I have been tidying up in Crowe's Wood after Kiwi Sean's thinning. The 1 acre woodland is now dappled with sunlight and speckled with small piles of logs. In most cases, adjacent to the log-piles is a neat lay of brash. My task, with some help from Dau.II has been three-fold
- clear paths with solid footing through the wood
- consolidate the logs into bigger piles not in contact with the ground
- we defo have gate-posts in there if not planks
- salvage shorter, thinner branches for the woodstove 2 winter's hence
- my definition of firewood is more inclusive than a that of a professional forester
clear paths with solid footing through the wood is infrastructural: I need to be able to reach all the felled timber and extract it from the wood . . .
. . . but also aspirational. We want to be able to wonder-wander through the trees without losing an eye or falling headlong tripping over a log.
Notes to self:
a) Gdau.II is only 6, her eyes are not at my eye-level;
b) a brash-end as thick as my pinkie is a tripping hazard;
c) sapling stumps can stop a wheel-barrow.
First half of July was dry and sunny, so I spent many hours in the woods pruning eye-pokers off the conifers and creating a new N25 southern cross motorway at the bottom of the wood, so we can easily get to the furthest corner with a wheelbarrow.
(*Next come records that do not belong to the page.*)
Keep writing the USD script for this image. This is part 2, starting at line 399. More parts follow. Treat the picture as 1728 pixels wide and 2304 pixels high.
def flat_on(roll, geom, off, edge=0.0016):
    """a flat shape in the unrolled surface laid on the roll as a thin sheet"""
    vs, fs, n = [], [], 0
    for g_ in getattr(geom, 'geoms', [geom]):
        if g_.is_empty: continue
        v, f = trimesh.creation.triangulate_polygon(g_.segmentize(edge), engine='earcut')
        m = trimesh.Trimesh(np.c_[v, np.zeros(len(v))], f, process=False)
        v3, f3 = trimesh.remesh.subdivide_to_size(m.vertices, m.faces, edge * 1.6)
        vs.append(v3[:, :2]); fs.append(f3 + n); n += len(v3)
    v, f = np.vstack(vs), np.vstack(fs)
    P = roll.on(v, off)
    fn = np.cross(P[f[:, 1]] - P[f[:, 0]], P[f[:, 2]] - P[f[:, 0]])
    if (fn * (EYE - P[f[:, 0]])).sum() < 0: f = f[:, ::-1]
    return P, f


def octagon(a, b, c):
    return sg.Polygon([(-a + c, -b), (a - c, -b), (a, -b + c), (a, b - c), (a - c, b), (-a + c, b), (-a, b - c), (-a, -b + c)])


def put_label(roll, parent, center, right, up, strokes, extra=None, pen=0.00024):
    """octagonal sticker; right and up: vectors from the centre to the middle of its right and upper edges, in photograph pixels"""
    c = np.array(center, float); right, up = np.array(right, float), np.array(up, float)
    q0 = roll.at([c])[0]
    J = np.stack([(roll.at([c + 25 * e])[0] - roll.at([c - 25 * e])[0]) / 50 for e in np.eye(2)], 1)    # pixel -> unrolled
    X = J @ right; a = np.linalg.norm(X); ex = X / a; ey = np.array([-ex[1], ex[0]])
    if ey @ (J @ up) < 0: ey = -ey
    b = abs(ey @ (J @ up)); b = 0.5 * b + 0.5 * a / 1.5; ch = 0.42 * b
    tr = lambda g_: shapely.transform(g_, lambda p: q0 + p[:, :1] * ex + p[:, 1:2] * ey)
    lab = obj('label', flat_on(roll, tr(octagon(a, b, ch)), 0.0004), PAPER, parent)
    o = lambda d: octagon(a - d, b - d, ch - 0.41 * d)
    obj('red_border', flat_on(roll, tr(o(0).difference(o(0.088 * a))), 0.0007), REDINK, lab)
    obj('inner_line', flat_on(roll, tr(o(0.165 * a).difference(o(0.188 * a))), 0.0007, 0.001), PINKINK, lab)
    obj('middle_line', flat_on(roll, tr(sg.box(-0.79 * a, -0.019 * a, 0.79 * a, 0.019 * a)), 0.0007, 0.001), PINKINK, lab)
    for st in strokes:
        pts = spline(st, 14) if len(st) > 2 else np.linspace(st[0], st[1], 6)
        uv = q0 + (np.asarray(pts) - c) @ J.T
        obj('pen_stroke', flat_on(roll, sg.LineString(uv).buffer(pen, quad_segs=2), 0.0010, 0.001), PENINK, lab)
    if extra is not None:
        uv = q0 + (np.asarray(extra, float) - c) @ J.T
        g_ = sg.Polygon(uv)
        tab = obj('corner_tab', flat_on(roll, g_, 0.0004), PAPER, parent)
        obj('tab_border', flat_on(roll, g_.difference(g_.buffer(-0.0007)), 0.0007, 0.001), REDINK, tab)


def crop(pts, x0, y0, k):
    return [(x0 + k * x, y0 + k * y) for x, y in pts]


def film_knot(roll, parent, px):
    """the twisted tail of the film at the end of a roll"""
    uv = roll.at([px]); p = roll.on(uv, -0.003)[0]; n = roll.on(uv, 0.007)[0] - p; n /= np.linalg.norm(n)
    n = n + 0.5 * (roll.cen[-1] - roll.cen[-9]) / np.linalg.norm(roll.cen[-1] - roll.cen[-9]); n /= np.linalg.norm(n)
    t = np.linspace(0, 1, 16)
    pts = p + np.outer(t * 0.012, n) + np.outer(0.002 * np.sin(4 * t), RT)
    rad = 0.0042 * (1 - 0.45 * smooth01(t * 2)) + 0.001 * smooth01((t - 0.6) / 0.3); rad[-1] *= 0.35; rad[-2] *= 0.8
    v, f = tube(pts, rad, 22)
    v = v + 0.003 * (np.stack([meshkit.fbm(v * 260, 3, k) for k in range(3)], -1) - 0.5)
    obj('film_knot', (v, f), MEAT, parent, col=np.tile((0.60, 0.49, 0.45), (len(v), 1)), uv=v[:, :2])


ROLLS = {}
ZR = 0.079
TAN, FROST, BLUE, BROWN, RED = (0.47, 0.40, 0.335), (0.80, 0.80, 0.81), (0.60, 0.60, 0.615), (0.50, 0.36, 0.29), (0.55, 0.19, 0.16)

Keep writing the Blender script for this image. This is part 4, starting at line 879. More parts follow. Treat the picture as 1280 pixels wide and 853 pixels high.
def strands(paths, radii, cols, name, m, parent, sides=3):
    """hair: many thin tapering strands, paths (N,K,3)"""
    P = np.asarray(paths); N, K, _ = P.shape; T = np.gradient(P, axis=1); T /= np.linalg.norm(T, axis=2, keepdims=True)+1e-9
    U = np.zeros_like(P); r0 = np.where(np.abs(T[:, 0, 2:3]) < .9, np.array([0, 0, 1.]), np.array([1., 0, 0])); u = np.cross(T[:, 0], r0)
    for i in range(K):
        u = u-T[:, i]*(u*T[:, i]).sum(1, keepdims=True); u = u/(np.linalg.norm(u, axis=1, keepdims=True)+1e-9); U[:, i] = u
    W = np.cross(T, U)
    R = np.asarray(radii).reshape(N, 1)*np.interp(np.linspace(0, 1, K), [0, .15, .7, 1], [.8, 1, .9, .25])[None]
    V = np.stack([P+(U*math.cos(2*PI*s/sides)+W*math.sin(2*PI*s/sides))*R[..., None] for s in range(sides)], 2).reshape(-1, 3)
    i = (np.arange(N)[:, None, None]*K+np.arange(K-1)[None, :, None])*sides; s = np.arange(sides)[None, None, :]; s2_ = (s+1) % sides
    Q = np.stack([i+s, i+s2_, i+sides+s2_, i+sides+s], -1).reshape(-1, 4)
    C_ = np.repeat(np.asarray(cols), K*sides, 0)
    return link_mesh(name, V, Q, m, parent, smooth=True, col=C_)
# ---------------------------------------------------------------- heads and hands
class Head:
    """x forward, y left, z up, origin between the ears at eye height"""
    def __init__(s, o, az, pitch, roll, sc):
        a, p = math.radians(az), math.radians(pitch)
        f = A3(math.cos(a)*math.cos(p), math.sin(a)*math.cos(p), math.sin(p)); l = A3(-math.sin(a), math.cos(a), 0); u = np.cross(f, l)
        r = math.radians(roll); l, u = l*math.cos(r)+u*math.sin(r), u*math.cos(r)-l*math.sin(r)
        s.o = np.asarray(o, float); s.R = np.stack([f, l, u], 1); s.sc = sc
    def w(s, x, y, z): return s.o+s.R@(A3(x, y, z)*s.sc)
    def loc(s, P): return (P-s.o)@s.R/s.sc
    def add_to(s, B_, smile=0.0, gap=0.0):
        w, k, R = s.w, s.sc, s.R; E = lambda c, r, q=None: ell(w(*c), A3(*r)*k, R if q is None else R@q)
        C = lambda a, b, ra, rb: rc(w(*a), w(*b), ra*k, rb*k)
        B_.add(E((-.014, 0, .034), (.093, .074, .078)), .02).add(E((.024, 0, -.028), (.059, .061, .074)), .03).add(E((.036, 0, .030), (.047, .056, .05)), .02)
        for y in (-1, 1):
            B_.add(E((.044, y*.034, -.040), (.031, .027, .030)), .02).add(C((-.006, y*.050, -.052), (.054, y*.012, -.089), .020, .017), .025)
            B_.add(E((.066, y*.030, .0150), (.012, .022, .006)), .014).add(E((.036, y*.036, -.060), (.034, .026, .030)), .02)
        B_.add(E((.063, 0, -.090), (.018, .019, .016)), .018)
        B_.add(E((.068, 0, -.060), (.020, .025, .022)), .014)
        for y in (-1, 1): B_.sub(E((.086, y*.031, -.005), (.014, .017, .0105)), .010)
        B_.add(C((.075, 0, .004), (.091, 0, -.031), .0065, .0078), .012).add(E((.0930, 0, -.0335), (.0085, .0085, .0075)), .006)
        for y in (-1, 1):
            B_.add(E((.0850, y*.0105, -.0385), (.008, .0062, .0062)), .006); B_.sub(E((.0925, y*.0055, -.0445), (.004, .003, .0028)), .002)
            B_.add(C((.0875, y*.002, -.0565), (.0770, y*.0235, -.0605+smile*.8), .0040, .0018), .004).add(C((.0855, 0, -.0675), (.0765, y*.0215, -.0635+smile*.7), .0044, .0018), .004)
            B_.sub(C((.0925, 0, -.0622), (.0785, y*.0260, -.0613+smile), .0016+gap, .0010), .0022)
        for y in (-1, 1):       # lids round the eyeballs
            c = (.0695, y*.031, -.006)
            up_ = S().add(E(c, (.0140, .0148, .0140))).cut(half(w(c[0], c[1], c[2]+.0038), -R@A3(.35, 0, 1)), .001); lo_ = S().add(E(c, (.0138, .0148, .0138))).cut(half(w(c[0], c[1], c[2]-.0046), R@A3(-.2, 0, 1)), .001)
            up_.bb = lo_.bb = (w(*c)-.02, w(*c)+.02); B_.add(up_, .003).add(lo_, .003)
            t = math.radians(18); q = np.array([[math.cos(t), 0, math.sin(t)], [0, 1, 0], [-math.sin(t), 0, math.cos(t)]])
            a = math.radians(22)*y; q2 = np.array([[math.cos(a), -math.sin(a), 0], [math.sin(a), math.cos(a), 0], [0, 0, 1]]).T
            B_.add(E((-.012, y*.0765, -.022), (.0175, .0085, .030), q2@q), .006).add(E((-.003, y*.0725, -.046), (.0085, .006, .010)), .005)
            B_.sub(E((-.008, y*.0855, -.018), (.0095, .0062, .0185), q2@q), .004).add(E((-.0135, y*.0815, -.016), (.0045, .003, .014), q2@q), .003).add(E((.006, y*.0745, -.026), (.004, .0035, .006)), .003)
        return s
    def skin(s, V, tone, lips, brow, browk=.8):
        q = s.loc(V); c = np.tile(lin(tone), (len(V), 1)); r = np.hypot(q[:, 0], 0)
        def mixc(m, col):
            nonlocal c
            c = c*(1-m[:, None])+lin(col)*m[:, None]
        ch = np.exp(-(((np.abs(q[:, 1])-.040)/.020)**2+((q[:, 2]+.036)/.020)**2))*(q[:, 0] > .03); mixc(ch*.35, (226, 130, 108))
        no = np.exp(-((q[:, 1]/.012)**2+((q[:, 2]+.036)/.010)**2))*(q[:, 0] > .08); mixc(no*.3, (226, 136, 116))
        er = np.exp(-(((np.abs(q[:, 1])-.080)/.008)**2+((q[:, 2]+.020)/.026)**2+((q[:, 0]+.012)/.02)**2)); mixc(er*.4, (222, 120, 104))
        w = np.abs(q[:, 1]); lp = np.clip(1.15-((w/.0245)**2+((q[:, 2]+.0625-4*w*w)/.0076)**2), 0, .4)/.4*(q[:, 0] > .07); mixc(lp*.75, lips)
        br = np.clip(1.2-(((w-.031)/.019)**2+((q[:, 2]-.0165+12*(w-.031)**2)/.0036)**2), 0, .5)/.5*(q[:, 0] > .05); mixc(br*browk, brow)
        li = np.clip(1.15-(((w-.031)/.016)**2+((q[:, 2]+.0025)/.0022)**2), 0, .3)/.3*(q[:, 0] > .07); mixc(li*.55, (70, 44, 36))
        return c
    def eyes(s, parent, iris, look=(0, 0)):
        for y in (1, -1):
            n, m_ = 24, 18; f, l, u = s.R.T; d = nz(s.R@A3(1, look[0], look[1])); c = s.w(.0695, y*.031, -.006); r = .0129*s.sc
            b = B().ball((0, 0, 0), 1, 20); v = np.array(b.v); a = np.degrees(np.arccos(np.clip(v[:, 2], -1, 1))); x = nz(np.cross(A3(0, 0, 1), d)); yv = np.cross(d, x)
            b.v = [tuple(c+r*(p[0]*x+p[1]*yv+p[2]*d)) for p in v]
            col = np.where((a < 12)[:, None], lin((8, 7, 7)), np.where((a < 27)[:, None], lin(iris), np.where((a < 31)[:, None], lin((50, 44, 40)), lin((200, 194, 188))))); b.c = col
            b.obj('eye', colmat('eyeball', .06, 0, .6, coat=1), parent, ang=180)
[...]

The brambles were like trees in places down there but now an occasional snip will keep the paths clear. Elsewhere the paths are more rustic & meandering. Gdau.II identified Lords and Ladies (Arum maculatum) while preparing for the Easter Egg hunt earlier this year. We can probably expect more typically woodland forbs as the light works its magic.
I also find that I have hauled just about 2 cords or 7 (steres = cu.m.) off loggy firewood into two adjacent stacks [L 4x5x5 ft; R 3x7x8 ft] in the breezy paddock just north of the gate into the woodland.
I covered them over against the rain and they can hang there until next spring when they should be lighter but still cut-to-length-and-splittable for winter 2023-24. I went to some trouble to strip the bark off the chestnut and split some of the larger rounds before adding them to the stack. Bark is designed to be impervious to water and that cuts both ways. In spite of PPE, I have acquired the usual nicks and dents from the interaction my hands, steel tools and recalcitrant wood.
One stere of stacked hardwood weighs at least 500kg, so I have apparently shifted 3.5 tonnes of fuel up a 10% slope over the last month. I had intended to make stacks in the wood and only haul them up to the yard when they were 20% lighter. But protestants will tidy and suddenly there they are. I regret stacking the fatter logs unsplit and 1.5m long. But it's mostly ash Fraxinus excelsior and I am confident that it will cut-and-split handy enough next year. For now it is stacked and rain-proofed. It's like a Javi Problem: start at the bottom and work steadily and, even with plentiful tea-breaks, you'll see progress.
I tell ya, I was way better at splitting wood aged 12 than I am now 50+ years later. I split a lot of wood in the house my folks rented that year. Practice let my hand and eye eventually do it with elegance, efficiency and effectiveness. Of course, because 1966, there was no PPE. Of course I got a few dings. But mastering that skill helped me stand straight in the gale of life's buffets. Now, I'm stepping gingerly and trying to keep digits clear when swinging steel.